I need help with a problem based on system of equations:
$$ \left\{ \begin{array}{c} -1=(-b-\sqrt{b^2-4ac})/2a \\ 3=(-b+\sqrt{b^2-4ac})/2a \\ \end{array} \right. $$
I tried to solve it and I arrived here: $$ \left\{ \begin{array}{c} a=-b/2 \\ \sqrt{b^2+2bc}=-2b \\ \end{array} \right. $$
then, I don't know how to continue to solve it, I tried to square both sides but It seems that it doesn't give the exact result.
On
Let $x_1=\frac{-b-\sqrt{b^2-4ac}}{2a}$ and $x_2=\frac{-b+\sqrt{b^2-4ac}}{2a}.$
Thus, $$x_1+x_2=2$$ and $$x_1x_2=-3,$$ which says that $x_1$ and $x_2$ they are roots of the eqation $$x^2-2x-3=0$$ and also $$ax^2+bx+c=0,$$ where $a\neq0$ by the given.
Finally, $b=-2a$ and $c=-3a$.
On
It might be that you were asked to find expressions for $b,c$ in $a$ (or something like that) under the condition that the quadratic equation $ax^2+bx+c=0$ has $-1$ and $3$ as roots.
If so then realize that: $$ax^2+bx+c=a(x-3)(x+1)=ax^2-2ax-3a$$telling you that $b=-2a$ and $c=-3a$.

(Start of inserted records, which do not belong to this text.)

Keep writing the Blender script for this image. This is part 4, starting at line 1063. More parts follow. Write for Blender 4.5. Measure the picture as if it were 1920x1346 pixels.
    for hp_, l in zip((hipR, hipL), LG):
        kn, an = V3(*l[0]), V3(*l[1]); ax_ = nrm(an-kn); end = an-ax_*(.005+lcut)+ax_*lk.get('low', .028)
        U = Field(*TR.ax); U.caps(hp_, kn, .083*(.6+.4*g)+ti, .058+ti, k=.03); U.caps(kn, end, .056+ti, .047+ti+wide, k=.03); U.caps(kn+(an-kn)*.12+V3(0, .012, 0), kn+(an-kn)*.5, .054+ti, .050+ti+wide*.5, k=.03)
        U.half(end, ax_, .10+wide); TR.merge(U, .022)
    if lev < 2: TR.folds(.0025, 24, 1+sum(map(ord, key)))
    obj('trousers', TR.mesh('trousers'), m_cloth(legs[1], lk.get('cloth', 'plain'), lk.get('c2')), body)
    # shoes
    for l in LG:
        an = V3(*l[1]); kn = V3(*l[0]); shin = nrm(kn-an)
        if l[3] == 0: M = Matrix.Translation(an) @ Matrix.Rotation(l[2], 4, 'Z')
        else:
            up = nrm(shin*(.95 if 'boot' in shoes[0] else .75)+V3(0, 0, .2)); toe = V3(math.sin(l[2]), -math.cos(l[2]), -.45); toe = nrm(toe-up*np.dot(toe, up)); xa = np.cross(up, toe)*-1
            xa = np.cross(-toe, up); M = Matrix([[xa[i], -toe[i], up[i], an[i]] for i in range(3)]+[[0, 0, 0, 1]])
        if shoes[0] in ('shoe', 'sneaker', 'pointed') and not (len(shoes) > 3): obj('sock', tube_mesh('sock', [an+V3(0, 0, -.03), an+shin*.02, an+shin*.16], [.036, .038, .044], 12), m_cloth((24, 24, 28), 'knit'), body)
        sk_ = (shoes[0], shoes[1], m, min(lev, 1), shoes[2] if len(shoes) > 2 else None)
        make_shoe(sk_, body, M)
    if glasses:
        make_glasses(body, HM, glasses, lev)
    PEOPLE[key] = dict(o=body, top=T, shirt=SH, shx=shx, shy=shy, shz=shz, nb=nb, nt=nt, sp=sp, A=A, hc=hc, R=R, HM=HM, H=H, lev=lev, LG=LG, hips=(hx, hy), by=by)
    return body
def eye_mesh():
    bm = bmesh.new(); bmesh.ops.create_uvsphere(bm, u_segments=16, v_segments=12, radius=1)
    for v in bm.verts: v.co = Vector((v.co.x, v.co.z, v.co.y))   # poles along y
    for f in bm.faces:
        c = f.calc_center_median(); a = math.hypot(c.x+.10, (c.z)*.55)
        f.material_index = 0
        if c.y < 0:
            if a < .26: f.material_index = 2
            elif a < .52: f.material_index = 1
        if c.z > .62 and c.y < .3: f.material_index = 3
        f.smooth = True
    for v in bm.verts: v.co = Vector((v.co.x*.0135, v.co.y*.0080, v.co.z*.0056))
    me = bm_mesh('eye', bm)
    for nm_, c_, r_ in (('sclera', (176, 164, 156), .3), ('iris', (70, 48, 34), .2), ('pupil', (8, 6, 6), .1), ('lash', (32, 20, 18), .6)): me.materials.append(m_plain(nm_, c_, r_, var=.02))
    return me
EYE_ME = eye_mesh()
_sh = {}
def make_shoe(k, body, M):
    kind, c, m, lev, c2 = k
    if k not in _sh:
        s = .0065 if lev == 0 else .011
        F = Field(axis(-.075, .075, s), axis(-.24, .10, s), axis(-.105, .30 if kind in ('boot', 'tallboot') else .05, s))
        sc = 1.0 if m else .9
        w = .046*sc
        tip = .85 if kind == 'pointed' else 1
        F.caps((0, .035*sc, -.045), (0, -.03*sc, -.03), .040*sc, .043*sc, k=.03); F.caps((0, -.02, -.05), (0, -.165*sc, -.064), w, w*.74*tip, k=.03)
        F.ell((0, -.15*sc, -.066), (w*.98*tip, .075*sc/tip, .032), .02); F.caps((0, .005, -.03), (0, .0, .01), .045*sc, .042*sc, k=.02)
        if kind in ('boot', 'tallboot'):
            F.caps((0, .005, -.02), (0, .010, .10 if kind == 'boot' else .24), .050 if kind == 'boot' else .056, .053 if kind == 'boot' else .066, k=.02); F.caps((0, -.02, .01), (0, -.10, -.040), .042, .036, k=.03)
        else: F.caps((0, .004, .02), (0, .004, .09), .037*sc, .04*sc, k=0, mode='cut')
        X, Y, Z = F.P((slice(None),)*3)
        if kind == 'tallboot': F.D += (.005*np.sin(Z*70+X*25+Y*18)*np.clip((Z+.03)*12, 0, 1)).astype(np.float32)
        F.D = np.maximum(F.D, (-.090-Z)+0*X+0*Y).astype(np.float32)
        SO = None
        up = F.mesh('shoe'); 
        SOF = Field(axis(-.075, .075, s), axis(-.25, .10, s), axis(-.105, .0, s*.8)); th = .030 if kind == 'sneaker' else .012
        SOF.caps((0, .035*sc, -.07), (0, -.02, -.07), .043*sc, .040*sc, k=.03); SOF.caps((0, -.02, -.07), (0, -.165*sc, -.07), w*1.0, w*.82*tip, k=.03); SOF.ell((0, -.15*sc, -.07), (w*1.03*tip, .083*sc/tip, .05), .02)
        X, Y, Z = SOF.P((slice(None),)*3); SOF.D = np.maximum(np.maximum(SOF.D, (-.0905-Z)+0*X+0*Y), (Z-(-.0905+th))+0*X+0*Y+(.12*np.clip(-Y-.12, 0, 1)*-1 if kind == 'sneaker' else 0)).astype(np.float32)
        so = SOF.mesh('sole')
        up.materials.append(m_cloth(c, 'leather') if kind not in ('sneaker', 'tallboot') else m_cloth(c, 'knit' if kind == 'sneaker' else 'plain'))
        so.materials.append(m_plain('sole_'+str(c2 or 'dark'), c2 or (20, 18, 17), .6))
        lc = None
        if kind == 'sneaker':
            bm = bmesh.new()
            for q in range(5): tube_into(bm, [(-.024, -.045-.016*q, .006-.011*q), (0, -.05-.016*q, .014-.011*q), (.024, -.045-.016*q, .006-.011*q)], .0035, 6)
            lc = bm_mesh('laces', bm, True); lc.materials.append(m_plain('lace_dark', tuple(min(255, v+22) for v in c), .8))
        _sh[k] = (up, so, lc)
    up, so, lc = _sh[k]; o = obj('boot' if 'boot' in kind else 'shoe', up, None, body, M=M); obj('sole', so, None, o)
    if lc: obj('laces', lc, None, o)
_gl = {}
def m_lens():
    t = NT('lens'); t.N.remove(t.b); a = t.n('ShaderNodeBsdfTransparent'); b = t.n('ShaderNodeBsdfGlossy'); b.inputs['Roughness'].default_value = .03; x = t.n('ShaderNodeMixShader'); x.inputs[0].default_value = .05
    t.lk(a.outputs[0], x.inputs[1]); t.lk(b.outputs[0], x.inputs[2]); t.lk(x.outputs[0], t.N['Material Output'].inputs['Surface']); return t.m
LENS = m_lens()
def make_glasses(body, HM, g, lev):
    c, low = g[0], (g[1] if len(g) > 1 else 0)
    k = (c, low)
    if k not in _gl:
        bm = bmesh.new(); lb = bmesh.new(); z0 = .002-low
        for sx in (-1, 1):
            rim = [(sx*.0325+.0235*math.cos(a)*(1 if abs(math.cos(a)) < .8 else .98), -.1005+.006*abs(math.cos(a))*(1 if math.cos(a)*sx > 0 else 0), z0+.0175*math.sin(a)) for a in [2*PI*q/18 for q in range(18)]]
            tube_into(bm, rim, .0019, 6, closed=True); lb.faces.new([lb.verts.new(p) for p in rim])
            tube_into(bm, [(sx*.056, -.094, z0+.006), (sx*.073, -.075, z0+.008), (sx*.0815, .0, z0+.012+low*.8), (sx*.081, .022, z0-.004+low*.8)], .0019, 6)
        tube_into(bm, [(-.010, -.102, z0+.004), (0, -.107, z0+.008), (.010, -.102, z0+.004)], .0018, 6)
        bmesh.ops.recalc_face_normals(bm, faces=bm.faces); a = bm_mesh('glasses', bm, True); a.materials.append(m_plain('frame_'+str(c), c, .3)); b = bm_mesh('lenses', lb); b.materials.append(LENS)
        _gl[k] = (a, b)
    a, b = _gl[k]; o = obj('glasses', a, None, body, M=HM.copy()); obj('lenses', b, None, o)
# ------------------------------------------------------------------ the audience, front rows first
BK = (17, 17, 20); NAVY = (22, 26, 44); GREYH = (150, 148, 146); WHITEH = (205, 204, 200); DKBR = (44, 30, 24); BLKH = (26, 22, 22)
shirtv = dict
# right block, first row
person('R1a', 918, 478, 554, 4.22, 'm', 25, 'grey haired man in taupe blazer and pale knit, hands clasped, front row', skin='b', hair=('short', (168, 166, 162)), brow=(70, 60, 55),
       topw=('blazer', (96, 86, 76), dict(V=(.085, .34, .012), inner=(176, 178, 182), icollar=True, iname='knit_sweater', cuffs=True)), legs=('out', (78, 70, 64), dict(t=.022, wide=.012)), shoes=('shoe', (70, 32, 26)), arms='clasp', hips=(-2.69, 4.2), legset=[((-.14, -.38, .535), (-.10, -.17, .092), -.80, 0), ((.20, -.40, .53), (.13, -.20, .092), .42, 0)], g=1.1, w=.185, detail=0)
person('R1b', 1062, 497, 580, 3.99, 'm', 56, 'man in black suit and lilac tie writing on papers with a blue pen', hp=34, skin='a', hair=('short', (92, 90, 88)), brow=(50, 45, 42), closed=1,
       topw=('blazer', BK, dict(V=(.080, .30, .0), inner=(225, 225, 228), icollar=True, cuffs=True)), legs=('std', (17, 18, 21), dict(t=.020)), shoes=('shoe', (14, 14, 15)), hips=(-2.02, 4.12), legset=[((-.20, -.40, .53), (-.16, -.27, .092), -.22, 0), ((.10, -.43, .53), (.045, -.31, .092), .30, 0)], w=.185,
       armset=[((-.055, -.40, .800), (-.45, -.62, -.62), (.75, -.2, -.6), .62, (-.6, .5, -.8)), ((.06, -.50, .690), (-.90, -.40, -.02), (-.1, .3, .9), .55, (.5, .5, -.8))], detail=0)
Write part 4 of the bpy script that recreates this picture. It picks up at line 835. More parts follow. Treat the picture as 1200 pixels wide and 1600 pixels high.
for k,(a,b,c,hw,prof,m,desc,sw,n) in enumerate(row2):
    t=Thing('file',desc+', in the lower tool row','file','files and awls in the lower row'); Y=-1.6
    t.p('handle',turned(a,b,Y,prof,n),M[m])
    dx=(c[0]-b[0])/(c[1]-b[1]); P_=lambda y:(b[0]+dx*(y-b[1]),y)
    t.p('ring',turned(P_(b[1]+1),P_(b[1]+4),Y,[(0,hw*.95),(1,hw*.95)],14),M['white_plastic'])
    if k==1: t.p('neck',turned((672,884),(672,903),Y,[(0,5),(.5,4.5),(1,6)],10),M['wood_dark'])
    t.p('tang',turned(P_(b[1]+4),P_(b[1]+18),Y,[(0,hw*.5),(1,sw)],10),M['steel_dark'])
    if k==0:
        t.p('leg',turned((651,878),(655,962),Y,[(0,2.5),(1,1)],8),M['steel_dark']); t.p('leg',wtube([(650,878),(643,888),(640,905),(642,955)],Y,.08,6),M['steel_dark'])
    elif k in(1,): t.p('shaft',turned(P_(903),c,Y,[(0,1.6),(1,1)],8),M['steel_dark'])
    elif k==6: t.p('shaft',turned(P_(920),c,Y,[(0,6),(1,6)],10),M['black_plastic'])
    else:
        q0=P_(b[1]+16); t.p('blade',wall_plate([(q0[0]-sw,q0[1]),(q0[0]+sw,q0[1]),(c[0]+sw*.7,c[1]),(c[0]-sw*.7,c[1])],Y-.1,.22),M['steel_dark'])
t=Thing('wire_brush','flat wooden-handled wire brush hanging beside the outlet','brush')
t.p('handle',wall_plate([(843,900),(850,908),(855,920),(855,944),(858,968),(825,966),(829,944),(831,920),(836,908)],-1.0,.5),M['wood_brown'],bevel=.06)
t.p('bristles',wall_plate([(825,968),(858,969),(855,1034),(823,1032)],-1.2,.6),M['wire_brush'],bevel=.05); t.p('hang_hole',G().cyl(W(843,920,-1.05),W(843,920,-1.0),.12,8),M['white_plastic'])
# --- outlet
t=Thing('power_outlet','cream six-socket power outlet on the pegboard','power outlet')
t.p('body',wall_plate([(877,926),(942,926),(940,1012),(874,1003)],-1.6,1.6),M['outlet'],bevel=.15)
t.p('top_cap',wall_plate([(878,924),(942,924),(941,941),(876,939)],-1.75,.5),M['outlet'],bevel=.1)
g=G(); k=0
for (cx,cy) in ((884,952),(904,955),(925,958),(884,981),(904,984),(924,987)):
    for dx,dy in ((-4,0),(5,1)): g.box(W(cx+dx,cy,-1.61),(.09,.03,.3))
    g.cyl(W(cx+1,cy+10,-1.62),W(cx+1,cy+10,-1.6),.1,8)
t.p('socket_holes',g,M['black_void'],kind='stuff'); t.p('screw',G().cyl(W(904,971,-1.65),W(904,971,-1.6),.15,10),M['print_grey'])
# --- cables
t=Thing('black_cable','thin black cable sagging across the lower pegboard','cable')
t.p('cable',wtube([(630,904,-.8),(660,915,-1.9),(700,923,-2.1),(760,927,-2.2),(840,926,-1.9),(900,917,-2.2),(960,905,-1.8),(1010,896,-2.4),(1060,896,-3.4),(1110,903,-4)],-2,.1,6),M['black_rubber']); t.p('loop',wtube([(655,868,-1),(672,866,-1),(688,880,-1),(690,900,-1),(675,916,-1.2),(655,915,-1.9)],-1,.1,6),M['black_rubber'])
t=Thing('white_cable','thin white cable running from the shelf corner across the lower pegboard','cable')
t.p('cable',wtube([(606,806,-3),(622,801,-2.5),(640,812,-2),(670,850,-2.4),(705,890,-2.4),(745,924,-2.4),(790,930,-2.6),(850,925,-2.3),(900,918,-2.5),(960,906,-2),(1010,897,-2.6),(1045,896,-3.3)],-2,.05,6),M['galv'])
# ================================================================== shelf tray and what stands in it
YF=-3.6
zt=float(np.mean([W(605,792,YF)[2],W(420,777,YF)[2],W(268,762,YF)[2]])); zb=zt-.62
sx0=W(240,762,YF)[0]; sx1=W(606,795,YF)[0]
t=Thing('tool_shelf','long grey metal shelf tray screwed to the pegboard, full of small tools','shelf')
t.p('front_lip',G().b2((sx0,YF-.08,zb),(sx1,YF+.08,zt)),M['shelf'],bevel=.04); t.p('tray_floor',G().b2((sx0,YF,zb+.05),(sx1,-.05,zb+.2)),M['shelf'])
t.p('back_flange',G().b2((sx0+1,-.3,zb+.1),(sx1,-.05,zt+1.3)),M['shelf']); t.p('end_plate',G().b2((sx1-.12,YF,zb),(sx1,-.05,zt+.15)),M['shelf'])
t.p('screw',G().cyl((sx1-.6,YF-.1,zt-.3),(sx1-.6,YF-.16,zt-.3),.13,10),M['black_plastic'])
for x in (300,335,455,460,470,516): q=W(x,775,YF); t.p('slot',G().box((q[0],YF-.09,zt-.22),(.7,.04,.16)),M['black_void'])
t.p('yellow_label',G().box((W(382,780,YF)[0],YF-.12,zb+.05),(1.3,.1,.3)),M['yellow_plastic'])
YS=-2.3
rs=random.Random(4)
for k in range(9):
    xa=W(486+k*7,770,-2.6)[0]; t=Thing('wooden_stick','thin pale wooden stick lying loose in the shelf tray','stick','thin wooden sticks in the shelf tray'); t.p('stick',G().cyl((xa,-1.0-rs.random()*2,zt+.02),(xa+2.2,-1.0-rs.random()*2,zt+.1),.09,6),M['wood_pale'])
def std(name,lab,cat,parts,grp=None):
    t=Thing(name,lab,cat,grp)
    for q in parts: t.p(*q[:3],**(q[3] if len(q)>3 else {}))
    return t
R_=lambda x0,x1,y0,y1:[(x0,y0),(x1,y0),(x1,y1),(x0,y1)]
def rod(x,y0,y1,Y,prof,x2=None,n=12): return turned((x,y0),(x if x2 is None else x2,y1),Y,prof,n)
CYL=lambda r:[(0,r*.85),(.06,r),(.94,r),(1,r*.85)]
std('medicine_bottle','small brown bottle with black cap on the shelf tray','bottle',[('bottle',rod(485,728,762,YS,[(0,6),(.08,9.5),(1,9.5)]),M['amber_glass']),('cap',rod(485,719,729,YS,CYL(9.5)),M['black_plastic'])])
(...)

Found is actually that: $$b:c:a=(-2):(-3):1$$
On
note that what you have is: $$\alpha=\frac{-b-\sqrt{b^2-4ac}}{2a}=-1$$ $$\beta=\frac{-b+\sqrt{b^2-4ac}}{2a}=3$$ and we know that the quadratic formula, solving the general equation: $$ax^2+bx+c=0$$ is given as: $$x=\frac{-b\pm\sqrt{b^2-4ac}}{2a}$$ so we can also say that: $$f(x)=(x-\alpha)(x-\beta)=0$$ $$(x+1)(x-3)=0$$ $$x^2-2x-3=0$$ so:
$a=1$, $b=-2$ and $c=-3$
Adding the two equations, we get $$\frac{-b}{a}=2.$$ Multiplying the two equations, we get $$\frac{c}{a}=-3.$$ So for any non-zero $a$, we have $b=-2a$ and $c=-3a$.